Bunu duymak ve söylemek çok acayip geliyor ama maalesef öyle. Mevcut TMMOB yönetimindeki delege dengelerine baktığımızda HDP ve etki alanındaki “sol” hareketlerin ağırlıkta olduğunu görürüz. TMMOB’a delege gönderdiğimiz arkadaşlarımızdan öğrendiğimiz kadarıyla son genel kurulda 130 kadar delegenin imzasıyla ilginç bir önerge ortaya konmuş. Bütün yönetim kademelerinde, başkanlık, başkan yardımcılığı, genel sekreterlik, yazmanlık, yönetim, onur, denetleme kurulu üyelikleri dâhil bütün mevkilerde “eş başkanlık”, “eş kurul üyeliği”, “eş sekreterlik” sistemi getirilmek istenmiş. Yani TMMOB ve bağlı odalarda her organ biri kadın diğeri erkek iki kişiyle temsil edilecek, buna da “eşit temsiliyet” denilerek kadınların hakkı savunulmuş olacak!.. Salt cinsiyete dayalı sayısal “eşitlik” neyi çözer ki? İhtiyacımız olan, sorun çözecek insanlar, sorumluluk sahibi yöneticiler; kaçı kadın kaçı erkek ne fark eder. Mücadeleyi zaten birlikte yürütüyoruz, kadın erkek el ele, omuz omuzayız.
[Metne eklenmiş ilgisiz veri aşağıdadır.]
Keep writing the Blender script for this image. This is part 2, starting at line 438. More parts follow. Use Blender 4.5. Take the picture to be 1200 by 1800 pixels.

  • Önerge kabul edilmiş mi?

Tartışılmış ve kadınlı erkekli delegelerin oy çokluğuyla reddedilmiş. 150 kabule 250 ret gibi bir şey çıkmış. İşin iç yüzü anlaşılınca bazı imzacılar imzalarını geri çekmişler. Kadın erkek eşitliği falan denince okumadan imzalayanlar olmuş.

  • Kabulle ret arasındaki fark çok değil, biraz daha uğraşılsa başka bir sefere kabul edilir belki?

Sanmıyorum. Şöyle ki, TMMOB Genel Kurulu’na kayıtlı delege sayısı 2075… Konuştuğumuz genel kurula yoklama listeleri ve seçimde kullanılan oylardan bakarak 900’a yakın delegenin katıldığını görüyoruz. Önergeyi kabul edenlerin sayısı 150 ve bence artması kolay değil. Bununla birlikte 150 kişilik bu süper neoliberal grubun özelliği örgütlü, disiplinli adeta asker gibi olması. Karşılarındaki büyük ve sessiz çoğunluğu bu sayede yönlendirebiliyorlar. Yoksa makul olan, mantıklı olan belli. Bir kazaya uğrama, işin saçma yerlere gitmesi ihtimali yok mu, olabilir tabii. İnsan altına imza attığı şeyi okumazsa neler olur. Ne olup bittiğinin farkında olmayan, olsa bile önemsemeyen, gelir geçer zanneden, ideolojik donanımı yetersiz, iş işten geçtikten sonra ah vah etmeyi marifet sayanlarımız az değil maalesef.

  • Ne yapılmalı peki? Daha Türkiye’den yana, daha meslekle ilgili, gerçek sorunlarla uğraşan bir örgüt haline mühendis ve mimar odaları nasıl getirilebilir?

TMMOB yasasında köklü değişiklikler yapılmalı. Kamuda çalışan mühendisler 1983’ten beri isteğe bağlı olarak odalara üye olabiliyorlar. İstemezlerse üye olmuyorlar. Katılımı artıracak, hatta zorunlu kılacak, meslektaşların meslek örgütüne aidiyetlerini kuvvetlendirecek tedbirler yasal olarak alınmalı. TMMOB’un üye sayısının ikiye katlanabileceği potansiyel Türkiye’de var. Odaların yetki ve sorumlulukları gözden geçirilmeli. Türkiye’nin çok ciddi mühendislik, mimarlık, plancılık işlerine ihtiyacı var. Mühendis, mimar ve plancıların da çok ciddi meslek sorunları var. İşlerin planlanıp yürütülmesinde, sorunların çözülmesinde TMMOB daha etkin hale getirilmeli. Kadın mücadelesi önemli, önemli olduğu kadar da istismara açık bir alan, buralarda yanlışa sapılmamalı. Meslektaşlarımız önce mesleğine, sonra meslek örgütüne ve elbette ülkesine sahip çıkmalı.